Repeat exactly the lines from the start through the line with "from mathutils import Vector, Matrix", both ends included.

DATASET EXCERPTS:

########################################

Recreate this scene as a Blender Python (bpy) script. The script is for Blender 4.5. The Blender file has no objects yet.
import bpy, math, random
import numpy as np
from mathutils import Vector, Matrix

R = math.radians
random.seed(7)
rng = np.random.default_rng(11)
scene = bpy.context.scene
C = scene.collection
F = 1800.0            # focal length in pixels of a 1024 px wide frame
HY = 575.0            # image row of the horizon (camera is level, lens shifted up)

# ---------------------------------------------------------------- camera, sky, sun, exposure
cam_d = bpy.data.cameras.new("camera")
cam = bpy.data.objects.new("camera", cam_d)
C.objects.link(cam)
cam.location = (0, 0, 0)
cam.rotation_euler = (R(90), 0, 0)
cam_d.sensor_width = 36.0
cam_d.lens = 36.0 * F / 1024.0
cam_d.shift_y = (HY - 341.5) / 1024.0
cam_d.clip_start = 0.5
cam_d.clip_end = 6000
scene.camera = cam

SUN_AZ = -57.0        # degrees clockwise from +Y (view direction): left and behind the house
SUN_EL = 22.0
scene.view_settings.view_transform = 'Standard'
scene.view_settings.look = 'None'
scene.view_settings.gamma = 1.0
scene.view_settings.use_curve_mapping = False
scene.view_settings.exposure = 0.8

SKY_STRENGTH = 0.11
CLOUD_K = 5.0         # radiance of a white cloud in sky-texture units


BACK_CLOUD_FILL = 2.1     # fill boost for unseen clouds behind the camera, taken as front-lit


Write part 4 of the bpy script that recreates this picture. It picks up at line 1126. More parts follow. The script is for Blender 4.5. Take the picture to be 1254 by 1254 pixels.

########################################

REPLY:
Recreate this scene as a Blender Python (bpy) script. The script is for Blender 4.5. The Blender file has no objects yet.
import bpy, math, random
import numpy as np
from mathutils import Vector, Matrix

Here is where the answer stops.